INFORMATION PROVIDED:

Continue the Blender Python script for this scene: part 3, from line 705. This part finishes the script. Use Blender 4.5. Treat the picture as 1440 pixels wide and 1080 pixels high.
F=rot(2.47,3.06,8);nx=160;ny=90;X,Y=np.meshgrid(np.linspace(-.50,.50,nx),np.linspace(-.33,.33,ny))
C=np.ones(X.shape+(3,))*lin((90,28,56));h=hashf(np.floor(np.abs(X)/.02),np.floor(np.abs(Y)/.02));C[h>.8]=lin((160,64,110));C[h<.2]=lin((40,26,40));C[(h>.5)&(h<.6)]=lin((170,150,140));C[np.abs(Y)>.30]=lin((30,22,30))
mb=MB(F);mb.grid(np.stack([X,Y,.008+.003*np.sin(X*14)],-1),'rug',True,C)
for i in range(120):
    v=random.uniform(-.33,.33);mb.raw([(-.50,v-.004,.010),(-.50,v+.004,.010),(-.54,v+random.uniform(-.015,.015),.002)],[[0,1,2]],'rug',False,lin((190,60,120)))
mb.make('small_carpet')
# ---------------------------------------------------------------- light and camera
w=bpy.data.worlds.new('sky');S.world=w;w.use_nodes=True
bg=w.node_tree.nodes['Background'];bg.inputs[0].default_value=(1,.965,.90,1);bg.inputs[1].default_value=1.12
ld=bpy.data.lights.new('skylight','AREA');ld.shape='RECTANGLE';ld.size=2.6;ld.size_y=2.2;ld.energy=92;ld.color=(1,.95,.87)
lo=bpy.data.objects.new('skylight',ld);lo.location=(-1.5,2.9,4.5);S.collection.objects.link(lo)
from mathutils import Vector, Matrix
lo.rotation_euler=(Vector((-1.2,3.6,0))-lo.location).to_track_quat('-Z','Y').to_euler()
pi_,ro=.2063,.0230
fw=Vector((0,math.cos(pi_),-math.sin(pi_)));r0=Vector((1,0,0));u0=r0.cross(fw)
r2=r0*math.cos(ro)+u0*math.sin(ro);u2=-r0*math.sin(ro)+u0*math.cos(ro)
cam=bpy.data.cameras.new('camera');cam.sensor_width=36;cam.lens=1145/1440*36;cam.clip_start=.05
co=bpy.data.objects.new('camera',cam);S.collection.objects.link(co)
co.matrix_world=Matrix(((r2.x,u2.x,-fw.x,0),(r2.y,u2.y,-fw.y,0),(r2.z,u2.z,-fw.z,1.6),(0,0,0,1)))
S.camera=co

WORK TO BE COMPLETED: Among the lines of the material, find those that hold the word "from" and copy them.

RESULT FOR THIS EXERCISE:
Continue the Blender Python script for this scene: part 3, from line 705. This part finishes the script. Use Blender 4.5. Treat the picture as 1440 pixels wide and 1080 pixels high.
from mathutils import Vector, Matrix